From mediation competitions in Panjim, India and Paris, a proposed mediation law in Lithuania and an exploration of how Game Theory might help us better analyse the role of mediator, the month of January saw the usual breadth of topics on the Kluwer Mediation Blog. Perhaps one of the following posts may take your fancy:

In Chunking Up and Down – advice for those preparing for the ICC Mediation Competition in Paris Geoff Sharp explains two approaches to thinking through a problem: chunking up (going to the bigger broader chunks of thought) and chunking down (going to smaller more detailed chunks of thought).

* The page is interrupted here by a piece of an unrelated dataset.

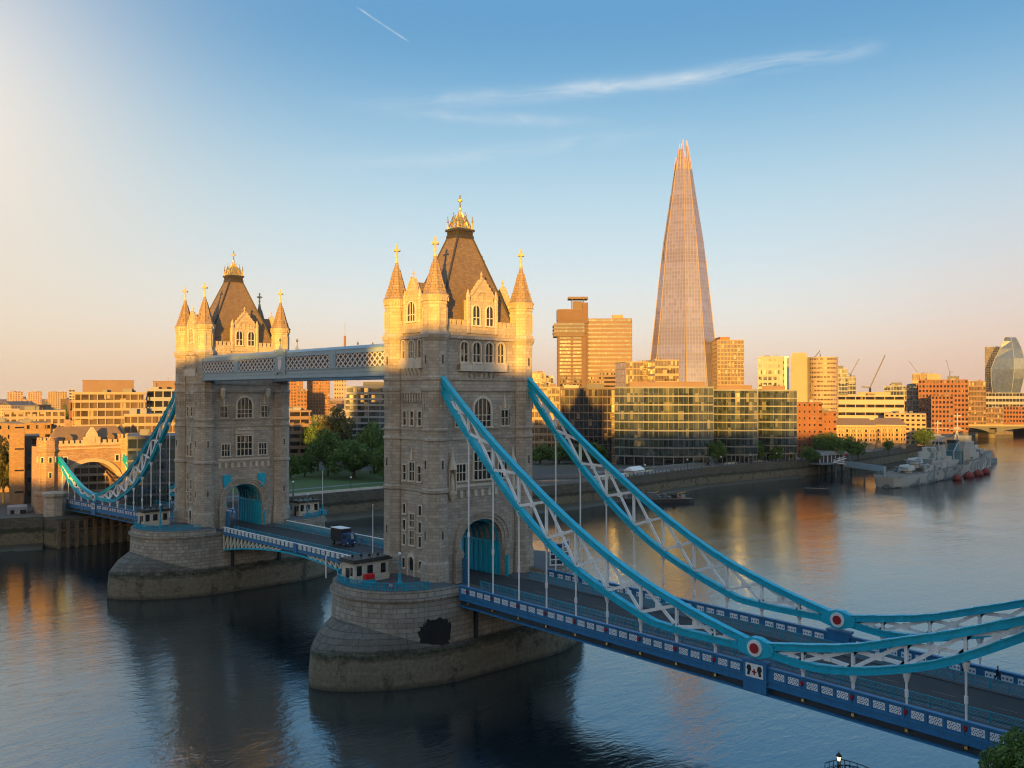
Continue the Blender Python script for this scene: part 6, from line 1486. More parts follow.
for k, (px, py, lb) in enumerate(((-131, 206, 'tiny person on the riverside walk beside the pale terrace'), (-136.5, 272, 'tiny person in white on the riverside walk before the widest glass office'), (-140, 312, 'tiny dark person on the riverside walk before the golden streaked office'))):
    person(lb, px, py, 8.02, radians(90+k*140), ((.02, .02, .03), (.55, .55, .55), (.03, .03, .03))[k], (.02, .02, .03), .3, 1)

# ================================================================== trees
import numpy as np
def leaf_mat(name, dark, light, warm):
    m, nt, N, L, b = newmat(name); g = G(nt); geo = N.new('ShaderNodeNewGeometry'); pos = geo.outputs['Position']
    n = g.noise(pos, 0.55, 3); r = geo.outputs['Random Per Island']
    f = g.math('ADD', g.math('MULTIPLY', n, .6), g.math('MULTIPLY', r, .45)); c = g.mix(f, dark, light); c = g.mix(g.math('MULTIPLY', g.math('GREATER_THAN', r, .86), .5), c, warm)
    L.new(c, b.inputs['Base Color']); b.inputs['Roughness'].default_value = .65
    tr = N.new('ShaderNodeBsdfTranslucent'); L.new(c, tr.inputs[0]); mx = N.new('ShaderNodeMixShader'); mx.inputs[0].default_value = .25
    L.new(b.outputs[0], mx.inputs[1]); L.new(tr.outputs[0], mx.inputs[2]); L.new(mx.outputs[0], N['Material Output'].inputs[0]); return m
MT['leaf'] = leaf_mat('green_foliage', (0.032, 0.075, 0.012), (0.13, 0.225, 0.038), (0.20, 0.24, 0.05))
MT['leaf2'] = leaf_mat('olive_foliage', (0.045, 0.055, 0.010), (0.15, 0.14, 0.03), (0.22, 0.15, 0.04))
MT['bark'] = plain('bark', (0.07, 0.055, 0.04), 0.9, 0, .4, 2.0)
def crown_mesh(name, R, RZ, leaf, n, seed, clumps, mat, zc):
    rs = np.random.RandomState(seed)
    d = rs.normal(size=(clumps, 3)); d /= np.linalg.norm(d, axis=1)[:, None]; d[:, 2] = np.where(d[:, 2] < -0.45, -d[:, 2]*.6, d[:, 2])
    rad = rs.uniform(.35, .92, clumps)**.6; C = d*rad[:, None]*np.array([R, R, RZ]); cr = rs.uniform(.20, .36, clumps)*R
    C = np.vstack([C, [[0, 0, -.1*RZ], [0.2*R, 0, .2*RZ], [-.2*R, .1*R, 0]]]); cr = np.append(cr, [.42*R]*3); k = len(C)
    w = cr**2; idx = rs.choice(k, n, p=w/w.sum()); v = rs.normal(size=(n, 3)); v /= np.linalg.norm(v, axis=1)[:, None]
    P = C[idx]+v*(cr[idx]*rs.uniform(.72, 1.06, n))[:, None]*np.array([1, 1, .85])
    nrm = v+rs.normal(scale=.55, size=(n, 3)); nrm /= np.linalg.norm(nrm, axis=1)[:, None]
    t = np.cross(nrm, rs.normal(size=(n, 3))); t /= np.linalg.norm(t, axis=1)[:, None]; b = np.cross(nrm, t)
    s = leaf*rs.uniform(.6, 1.3, n)[:, None]; V = np.stack([P-t*s, P-b*s*.6, P+t*s, P+b*s*.6], 1).reshape(-1, 3); V[:, 2] += zc
    me = bpy.data.meshes.new(name); me.vertices.add(4*n); me.vertices.foreach_set('co', V.astype(np.float32).ravel()); me.loops.add(4*n); me.loops.foreach_set('vertex_index', np.arange(4*n, dtype=np.int32))
    me.polygons.add(n); me.polygons.foreach_set('loop_start', np.arange(0, 4*n, 4, dtype=np.int32)); me.polygons.foreach_set('loop_total', np.full(n, 4, dtype=np.int32)); me.update(calc_edges=True); me.validate()
    me.materials.append(MT[mat]); return me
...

This is useful advice for the participants of the ICC Mediation Competition and for us all.

In New Year’s Resolutions for Mediators, Sabine Walsh shares her mediation resolutions for the coming year including to practise reflective practice more and to continue acquiring new skills.

In Winners and Losers, Christopher Cox draws on his experience as a solicitor to identify the difference which a mediator can make to a seemingly unresolvable dispute.

In Of Superheroes, Mere Mortals and Saving the World, Joel Lee and Joshua Lau consider the superpowers of everyday heroes including many skills which are witnessed or encouraged in mediation.

In Mediation Reform in Lithuania – has it failed?, Tadas Varapnickas offers a summary of the proposed law on mediation in Lithuania and identifies the challenges which this law faces.

In Lex Infinitum – Talking Mediation in India, Greg Bond draws on his recent experience at Lex Infinitum 2017 International Dispute Resolution Competition and shares the views and voices of some of those whom he met at the competition.

In “To be truly radical is to make hope possible, rather than despair convincing,”
Ian Macduff explores how we might expand our view of the value that is on the table both at the ICC Mediation Competition 2017 and, more broadly, in the world of international commercial mediation.

Last but by no means least, in Game Theory and Mediation: Adding Real Value?,  John and David Sturrock consider how Game Theory might help us better analyse aspects of the role of mediator, up until now perhaps understood tacitly and pursued on instinct and experience.